● Task to carry out
Both the line containing "Write a Blender" and the line containing "sc.view_settings.exposure = 0.27;" are part of the range to copy, along with every line between them. Copy it exactly and leave out the pictures.
>> START
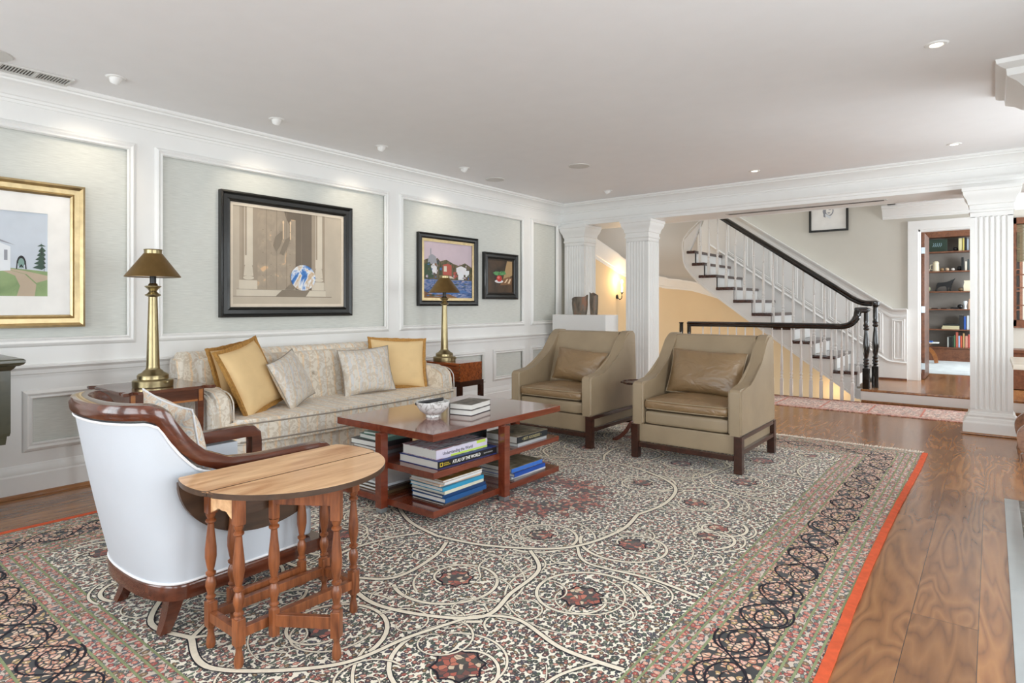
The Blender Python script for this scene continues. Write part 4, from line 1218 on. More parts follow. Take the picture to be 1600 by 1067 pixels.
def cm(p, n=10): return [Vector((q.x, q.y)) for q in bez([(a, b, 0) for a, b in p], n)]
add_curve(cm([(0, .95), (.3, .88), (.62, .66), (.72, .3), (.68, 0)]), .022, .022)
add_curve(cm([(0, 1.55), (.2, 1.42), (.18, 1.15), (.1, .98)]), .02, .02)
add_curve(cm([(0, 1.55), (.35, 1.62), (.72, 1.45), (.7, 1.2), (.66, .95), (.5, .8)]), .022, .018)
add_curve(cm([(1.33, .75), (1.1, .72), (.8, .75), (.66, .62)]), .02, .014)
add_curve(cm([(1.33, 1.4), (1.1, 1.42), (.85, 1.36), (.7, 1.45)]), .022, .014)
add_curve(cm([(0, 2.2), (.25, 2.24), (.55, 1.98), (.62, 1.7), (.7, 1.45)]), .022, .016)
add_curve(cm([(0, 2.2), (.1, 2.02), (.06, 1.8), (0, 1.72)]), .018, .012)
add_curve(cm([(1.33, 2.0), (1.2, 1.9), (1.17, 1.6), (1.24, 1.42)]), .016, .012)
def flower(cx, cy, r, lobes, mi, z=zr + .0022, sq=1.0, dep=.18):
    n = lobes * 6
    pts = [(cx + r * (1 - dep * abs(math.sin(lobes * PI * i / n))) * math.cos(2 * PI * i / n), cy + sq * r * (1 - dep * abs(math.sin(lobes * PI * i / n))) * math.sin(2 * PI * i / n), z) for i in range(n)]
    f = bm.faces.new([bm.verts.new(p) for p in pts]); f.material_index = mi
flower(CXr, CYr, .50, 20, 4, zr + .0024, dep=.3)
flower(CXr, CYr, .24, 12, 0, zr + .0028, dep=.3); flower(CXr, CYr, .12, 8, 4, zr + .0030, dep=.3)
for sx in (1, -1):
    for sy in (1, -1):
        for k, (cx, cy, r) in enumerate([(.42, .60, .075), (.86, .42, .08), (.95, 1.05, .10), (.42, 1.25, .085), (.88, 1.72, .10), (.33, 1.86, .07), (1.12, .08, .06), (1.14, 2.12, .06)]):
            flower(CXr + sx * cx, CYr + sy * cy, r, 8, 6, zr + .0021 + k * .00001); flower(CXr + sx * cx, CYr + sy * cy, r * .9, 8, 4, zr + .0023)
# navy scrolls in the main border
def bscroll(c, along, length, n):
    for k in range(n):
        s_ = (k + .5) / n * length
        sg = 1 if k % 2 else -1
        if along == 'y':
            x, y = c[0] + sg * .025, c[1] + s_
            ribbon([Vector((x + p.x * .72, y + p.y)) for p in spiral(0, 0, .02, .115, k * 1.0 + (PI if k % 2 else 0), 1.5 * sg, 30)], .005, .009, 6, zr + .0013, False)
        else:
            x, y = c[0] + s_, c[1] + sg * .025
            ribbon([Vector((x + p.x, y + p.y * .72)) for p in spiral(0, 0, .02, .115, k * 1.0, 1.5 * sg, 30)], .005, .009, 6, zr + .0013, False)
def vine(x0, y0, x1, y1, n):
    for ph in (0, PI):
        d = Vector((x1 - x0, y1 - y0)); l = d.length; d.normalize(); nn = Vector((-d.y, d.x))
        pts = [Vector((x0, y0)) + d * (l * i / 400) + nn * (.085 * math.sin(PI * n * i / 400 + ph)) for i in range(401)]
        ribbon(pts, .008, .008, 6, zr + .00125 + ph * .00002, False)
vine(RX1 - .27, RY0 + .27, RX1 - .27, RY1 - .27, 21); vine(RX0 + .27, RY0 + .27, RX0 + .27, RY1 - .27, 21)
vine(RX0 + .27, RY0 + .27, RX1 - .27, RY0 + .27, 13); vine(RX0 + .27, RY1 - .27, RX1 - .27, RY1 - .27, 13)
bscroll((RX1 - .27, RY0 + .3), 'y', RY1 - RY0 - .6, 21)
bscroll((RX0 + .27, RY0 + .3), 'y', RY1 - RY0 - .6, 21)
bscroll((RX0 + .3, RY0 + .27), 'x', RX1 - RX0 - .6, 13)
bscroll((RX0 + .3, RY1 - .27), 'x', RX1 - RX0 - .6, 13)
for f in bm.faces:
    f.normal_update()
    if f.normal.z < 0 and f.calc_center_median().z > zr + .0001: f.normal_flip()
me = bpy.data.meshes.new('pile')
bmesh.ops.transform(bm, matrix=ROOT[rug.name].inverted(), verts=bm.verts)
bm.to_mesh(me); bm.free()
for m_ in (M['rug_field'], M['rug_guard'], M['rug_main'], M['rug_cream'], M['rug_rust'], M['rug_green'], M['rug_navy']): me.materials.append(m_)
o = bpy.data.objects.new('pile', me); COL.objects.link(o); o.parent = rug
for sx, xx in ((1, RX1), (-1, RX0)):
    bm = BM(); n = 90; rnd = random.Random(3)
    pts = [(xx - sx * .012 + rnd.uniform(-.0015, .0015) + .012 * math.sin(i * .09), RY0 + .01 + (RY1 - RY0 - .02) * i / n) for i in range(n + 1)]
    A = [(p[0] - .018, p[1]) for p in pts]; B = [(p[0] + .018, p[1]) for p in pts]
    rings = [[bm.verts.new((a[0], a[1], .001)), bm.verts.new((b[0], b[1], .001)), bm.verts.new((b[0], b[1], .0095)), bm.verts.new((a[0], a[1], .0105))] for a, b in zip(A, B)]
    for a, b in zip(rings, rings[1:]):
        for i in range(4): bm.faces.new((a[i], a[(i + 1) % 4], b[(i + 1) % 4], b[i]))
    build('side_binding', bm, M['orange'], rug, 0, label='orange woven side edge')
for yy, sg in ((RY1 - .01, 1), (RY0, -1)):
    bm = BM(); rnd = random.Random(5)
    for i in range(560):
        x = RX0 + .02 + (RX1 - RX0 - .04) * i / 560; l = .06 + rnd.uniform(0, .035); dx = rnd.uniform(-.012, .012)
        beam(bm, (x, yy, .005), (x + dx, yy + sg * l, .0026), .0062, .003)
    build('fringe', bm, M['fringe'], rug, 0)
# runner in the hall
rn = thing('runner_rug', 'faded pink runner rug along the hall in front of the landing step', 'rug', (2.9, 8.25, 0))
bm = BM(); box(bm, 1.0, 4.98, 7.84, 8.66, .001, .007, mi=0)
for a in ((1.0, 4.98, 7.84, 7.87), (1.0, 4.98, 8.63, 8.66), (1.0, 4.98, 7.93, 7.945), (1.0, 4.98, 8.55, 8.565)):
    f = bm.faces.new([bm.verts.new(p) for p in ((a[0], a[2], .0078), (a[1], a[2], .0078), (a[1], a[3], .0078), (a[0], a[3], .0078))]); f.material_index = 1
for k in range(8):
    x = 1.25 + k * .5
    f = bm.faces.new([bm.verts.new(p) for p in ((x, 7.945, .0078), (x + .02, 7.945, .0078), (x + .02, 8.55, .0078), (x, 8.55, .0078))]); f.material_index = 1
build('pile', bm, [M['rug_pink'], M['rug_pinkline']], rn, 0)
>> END
>> START
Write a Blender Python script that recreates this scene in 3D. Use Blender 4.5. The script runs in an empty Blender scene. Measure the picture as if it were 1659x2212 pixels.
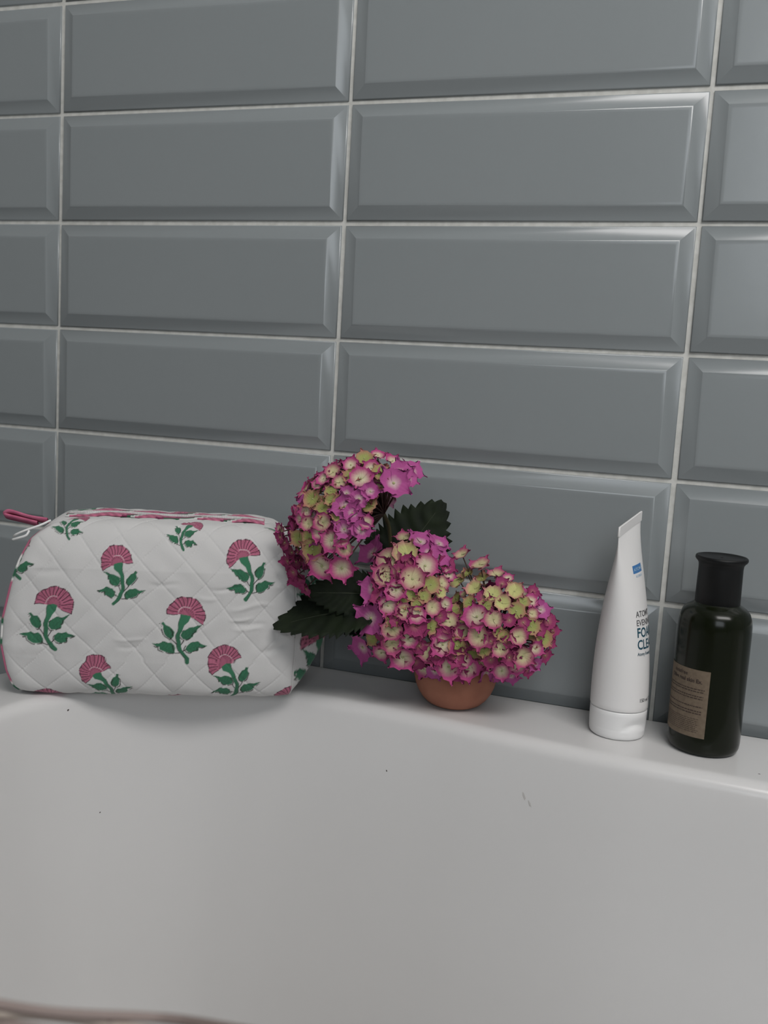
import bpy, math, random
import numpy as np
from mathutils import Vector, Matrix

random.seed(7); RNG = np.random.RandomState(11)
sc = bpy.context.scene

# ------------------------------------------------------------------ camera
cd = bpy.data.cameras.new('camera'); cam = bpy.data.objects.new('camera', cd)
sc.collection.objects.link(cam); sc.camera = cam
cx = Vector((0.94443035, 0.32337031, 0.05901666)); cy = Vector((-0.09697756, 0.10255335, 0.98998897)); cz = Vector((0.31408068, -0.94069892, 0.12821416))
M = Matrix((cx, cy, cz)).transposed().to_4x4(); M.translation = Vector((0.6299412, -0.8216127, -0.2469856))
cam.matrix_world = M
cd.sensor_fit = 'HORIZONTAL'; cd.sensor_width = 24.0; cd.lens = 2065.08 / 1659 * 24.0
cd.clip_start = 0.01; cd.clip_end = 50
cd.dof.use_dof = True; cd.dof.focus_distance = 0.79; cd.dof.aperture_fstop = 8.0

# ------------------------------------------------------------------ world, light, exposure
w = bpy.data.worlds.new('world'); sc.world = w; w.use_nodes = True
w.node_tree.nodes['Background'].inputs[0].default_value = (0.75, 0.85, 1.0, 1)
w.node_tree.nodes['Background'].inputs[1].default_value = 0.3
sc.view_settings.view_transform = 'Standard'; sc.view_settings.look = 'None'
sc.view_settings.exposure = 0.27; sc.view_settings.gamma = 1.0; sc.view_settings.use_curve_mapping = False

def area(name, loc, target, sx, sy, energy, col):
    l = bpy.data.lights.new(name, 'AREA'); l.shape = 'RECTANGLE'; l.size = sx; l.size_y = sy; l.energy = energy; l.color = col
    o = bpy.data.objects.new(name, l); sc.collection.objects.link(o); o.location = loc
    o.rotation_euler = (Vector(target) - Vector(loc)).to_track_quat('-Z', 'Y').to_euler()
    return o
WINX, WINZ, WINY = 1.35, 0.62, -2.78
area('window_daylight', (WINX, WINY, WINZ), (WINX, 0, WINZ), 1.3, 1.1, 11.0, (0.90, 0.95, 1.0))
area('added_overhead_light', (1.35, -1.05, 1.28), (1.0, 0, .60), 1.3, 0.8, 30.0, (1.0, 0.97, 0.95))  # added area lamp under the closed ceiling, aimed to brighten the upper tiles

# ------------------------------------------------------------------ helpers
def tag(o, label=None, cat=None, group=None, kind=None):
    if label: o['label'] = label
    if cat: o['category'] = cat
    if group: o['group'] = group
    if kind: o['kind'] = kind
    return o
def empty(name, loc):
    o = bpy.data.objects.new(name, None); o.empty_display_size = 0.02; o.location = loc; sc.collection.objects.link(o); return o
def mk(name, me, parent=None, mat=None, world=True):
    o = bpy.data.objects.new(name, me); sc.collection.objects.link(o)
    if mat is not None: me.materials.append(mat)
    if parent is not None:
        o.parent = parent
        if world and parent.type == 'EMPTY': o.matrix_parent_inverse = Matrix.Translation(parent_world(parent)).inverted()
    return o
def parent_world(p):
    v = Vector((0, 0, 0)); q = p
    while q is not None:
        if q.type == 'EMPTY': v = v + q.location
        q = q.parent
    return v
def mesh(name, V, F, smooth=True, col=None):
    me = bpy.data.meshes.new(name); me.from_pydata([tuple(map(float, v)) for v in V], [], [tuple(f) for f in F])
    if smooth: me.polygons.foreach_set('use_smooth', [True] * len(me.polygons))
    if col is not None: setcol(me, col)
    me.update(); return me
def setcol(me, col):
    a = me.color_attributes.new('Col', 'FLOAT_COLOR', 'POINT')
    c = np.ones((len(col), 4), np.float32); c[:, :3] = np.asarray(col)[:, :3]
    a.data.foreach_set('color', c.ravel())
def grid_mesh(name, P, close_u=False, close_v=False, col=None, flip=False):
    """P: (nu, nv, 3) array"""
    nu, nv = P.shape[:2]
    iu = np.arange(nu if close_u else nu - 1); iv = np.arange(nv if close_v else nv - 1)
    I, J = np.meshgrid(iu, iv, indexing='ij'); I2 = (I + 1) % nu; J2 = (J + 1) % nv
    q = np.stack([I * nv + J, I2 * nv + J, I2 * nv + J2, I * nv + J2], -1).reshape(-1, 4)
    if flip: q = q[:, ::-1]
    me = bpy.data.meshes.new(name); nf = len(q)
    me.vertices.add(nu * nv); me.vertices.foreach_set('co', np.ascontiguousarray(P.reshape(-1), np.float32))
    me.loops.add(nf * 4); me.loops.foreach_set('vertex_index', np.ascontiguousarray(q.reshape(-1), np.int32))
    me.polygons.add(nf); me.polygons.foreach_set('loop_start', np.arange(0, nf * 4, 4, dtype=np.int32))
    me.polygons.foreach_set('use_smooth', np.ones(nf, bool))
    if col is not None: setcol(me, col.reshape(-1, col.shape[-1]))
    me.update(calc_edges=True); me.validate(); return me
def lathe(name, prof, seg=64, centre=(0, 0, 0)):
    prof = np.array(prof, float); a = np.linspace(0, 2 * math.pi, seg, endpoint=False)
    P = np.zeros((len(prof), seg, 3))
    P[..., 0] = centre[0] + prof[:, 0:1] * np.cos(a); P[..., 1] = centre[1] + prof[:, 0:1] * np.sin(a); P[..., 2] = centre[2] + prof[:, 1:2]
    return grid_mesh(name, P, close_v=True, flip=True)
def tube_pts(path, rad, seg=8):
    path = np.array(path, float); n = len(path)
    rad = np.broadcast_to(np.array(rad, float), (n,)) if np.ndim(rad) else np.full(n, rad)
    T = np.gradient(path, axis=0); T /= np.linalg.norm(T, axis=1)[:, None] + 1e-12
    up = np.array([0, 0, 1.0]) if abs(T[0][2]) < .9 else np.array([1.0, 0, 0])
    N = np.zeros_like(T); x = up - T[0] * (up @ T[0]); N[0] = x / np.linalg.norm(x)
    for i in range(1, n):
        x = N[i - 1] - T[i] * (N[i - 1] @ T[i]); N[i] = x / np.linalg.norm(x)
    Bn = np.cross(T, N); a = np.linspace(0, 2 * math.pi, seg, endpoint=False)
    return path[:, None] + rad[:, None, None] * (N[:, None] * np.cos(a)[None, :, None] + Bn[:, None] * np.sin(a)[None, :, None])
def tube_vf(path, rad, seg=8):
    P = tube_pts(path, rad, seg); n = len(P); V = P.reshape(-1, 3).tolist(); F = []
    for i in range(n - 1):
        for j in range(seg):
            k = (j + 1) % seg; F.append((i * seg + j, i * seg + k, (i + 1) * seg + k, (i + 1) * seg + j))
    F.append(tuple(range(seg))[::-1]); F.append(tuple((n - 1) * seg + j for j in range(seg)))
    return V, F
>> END
>> START
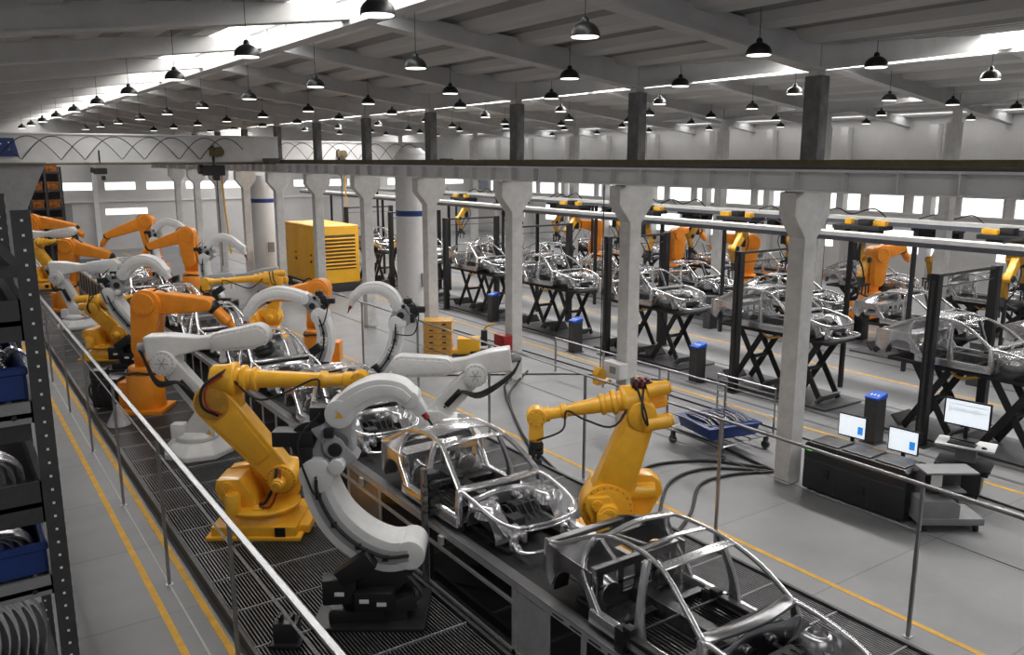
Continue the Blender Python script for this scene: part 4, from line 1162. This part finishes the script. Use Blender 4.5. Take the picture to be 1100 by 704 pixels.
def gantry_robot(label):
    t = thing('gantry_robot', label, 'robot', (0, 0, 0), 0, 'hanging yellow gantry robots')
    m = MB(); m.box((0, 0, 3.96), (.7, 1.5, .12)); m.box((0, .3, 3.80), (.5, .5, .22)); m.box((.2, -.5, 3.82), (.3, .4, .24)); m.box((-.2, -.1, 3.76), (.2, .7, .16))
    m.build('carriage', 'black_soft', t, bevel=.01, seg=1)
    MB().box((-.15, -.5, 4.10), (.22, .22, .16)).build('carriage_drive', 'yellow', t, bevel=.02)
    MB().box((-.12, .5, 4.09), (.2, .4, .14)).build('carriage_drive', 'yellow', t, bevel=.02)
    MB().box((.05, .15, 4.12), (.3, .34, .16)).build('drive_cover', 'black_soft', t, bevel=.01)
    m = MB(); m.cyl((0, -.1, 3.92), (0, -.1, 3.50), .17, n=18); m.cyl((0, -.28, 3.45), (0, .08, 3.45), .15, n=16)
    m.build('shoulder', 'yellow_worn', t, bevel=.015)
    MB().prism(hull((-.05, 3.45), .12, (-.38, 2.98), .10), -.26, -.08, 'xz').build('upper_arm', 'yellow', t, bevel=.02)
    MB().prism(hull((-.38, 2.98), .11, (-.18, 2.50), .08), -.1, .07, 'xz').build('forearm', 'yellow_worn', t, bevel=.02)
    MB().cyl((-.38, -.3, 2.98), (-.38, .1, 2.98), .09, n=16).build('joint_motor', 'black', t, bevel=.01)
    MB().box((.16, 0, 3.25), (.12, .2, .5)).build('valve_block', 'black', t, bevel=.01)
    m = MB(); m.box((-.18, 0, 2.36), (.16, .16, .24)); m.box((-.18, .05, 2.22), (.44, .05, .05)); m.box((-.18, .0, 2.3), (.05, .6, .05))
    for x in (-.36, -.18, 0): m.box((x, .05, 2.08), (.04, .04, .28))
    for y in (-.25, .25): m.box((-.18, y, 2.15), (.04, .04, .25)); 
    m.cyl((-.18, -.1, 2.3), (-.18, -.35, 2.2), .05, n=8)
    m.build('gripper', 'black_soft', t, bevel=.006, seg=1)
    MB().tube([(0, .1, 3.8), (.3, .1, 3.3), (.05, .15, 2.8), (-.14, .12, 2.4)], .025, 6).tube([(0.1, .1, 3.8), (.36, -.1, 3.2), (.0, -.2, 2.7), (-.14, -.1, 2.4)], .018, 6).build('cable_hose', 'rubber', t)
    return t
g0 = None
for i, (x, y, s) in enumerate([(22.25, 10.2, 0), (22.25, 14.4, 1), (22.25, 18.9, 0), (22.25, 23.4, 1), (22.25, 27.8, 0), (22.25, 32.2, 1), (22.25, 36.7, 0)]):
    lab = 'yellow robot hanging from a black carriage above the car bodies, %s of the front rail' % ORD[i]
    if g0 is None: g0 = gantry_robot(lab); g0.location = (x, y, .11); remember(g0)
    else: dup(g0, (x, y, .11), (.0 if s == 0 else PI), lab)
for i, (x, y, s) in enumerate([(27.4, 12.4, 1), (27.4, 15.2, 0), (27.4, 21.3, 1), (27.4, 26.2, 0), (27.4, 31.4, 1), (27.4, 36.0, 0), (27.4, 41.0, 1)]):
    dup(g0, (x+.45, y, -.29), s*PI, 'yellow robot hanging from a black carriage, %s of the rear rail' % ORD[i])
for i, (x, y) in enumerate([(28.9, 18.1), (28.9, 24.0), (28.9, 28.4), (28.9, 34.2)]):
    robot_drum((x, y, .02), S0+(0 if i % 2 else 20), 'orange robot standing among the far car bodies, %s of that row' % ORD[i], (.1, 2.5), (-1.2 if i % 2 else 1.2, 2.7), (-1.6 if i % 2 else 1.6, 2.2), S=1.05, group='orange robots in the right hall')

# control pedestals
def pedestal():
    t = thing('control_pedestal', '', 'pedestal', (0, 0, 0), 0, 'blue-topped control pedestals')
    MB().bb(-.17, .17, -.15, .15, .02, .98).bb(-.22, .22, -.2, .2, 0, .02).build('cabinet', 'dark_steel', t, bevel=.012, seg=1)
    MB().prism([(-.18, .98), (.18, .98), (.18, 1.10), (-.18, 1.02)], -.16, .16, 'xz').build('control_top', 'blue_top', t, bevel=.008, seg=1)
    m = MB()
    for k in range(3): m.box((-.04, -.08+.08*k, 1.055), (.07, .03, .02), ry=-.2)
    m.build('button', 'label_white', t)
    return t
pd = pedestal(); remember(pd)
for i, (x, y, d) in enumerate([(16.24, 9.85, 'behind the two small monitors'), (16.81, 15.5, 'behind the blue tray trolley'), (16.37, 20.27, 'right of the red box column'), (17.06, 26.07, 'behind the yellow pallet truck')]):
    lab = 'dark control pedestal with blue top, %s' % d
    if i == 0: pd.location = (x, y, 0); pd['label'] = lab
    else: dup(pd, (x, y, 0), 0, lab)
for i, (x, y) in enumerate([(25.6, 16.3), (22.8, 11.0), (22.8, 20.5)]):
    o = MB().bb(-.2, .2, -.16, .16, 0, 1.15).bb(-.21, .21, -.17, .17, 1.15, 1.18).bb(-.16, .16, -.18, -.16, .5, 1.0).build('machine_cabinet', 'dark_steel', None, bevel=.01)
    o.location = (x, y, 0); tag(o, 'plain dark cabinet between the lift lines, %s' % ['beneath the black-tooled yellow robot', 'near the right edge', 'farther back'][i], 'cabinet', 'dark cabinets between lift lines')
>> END
● Expected output
Write a Blender Python script that recreates this scene in 3D. Use Blender 4.5. The script runs in an empty Blender scene. Measure the picture as if it were 1659x2212 pixels.
import bpy, math, random
import numpy as np
from mathutils import Vector, Matrix

random.seed(7); RNG = np.random.RandomState(11)
sc = bpy.context.scene

# ------------------------------------------------------------------ camera
cd = bpy.data.cameras.new('camera'); cam = bpy.data.objects.new('camera', cd)
sc.collection.objects.link(cam); sc.camera = cam
cx = Vector((0.94443035, 0.32337031, 0.05901666)); cy = Vector((-0.09697756, 0.10255335, 0.98998897)); cz = Vector((0.31408068, -0.94069892, 0.12821416))
M = Matrix((cx, cy, cz)).transposed().to_4x4(); M.translation = Vector((0.6299412, -0.8216127, -0.2469856))
cam.matrix_world = M
cd.sensor_fit = 'HORIZONTAL'; cd.sensor_width = 24.0; cd.lens = 2065.08 / 1659 * 24.0
cd.clip_start = 0.01; cd.clip_end = 50
cd.dof.use_dof = True; cd.dof.focus_distance = 0.79; cd.dof.aperture_fstop = 8.0

# ------------------------------------------------------------------ world, light, exposure
w = bpy.data.worlds.new('world'); sc.world = w; w.use_nodes = True
w.node_tree.nodes['Background'].inputs[0].default_value = (0.75, 0.85, 1.0, 1)
w.node_tree.nodes['Background'].inputs[1].default_value = 0.3
sc.view_settings.view_transform = 'Standard'; sc.view_settings.look = 'None'
sc.view_settings.exposure = 0.27; sc.view_settings.gamma = 1.0; sc.view_settings.use_curve_mapping = False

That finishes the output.